Rodolphe développe plusieurs arguments qui justifient la séparation. Des lignes 14 à 19, il avance l’idée que toute passion diminue , et qu’avec la baisse de cet amour, Emma aurait regretté cet adultère. Par l’emploi du registre tragique et du champ lexical de la fatalité , « sort des choses humaines », « fatalité », il insiste sur le fait que cet amour est condamné à s’éteindre. Ainsi, le deuxième argument développé par Rodolphe est que leur histoire ne s’accorde pas à la bienséance sociale, qu’Emma n’a pas suffisamment considérée. Le danger qu’elle se trouve à être ainsi jugée est ramené par Rodolphe à lui-même, qui ne veut pas en être responsable, et qui ne peut la traiter avec légèreté. Les qualités mêmes d’Emma l’obligent à cette séparation. «  Ah, si vous eussiez été une de ces femmes au cœur frivole, j’aurais pu, par égoïsme, tenter une expérience alors sans danger pour vous ». Cet argument amène le dernier, la cruauté du monde qui n’aurait pas laissé les amants en paix, argument renforcé par la gradation de la ligne 32 : «  Il vous aurait fallu subir les questions indiscrètes, la calomnie, le dédain, l’outrage peut-être. »(l.31-32)

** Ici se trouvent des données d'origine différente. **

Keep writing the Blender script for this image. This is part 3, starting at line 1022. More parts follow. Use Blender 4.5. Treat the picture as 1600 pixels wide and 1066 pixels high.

                La structure du raisonnement mené par Rodolphe est complexe. Chaque paragraphe suit un mouvement particulier. Des lignes 14 à 20, le raisonnement s’appuie sur une concession : « Je ne vous oublierai pas , mais… » : Rodolphe commence par évoquer l’amour qu’il éprouve pour Emma avant de lui montrer son extinction inévitable. Dans le mouvement suivant, il se fait par analogie, Emma étant comparée aux femmes frivoles, alors que dans le dernier mouvement, il est inductif : il part d’une vérité générale , la cruauté du monde, pour évoquer leur situation particulière. Il est intéressant de noter que tout le raisonnement est bâti sur des causes extérieures :la fatalité, la bienséance, la cruauté du monde, mais jamais  sur la responsabilité propre de l’amant qui s’en va.

                Les passages qui interrompent la lettre dans le roman mettent en valeur la pensée de l’auteur au moment  où il l’écrit, et la fausseté des arguments mis en avant. Il ne s’agit que d’œuvre de style, de rhétorique, « Voilà un mot qui fait toujours de l’effet, se dit-il « (l.21). La lettre est saturée d’expressions littéraires, d’hyperboles, de clichés, qui s’accordent au caractère romantique et exalté d’Emma Bovary, l’art de la persuasion masquant les arguments spécieux, et se fondant sur une connaissance cynique de la personnalité de la destinataire.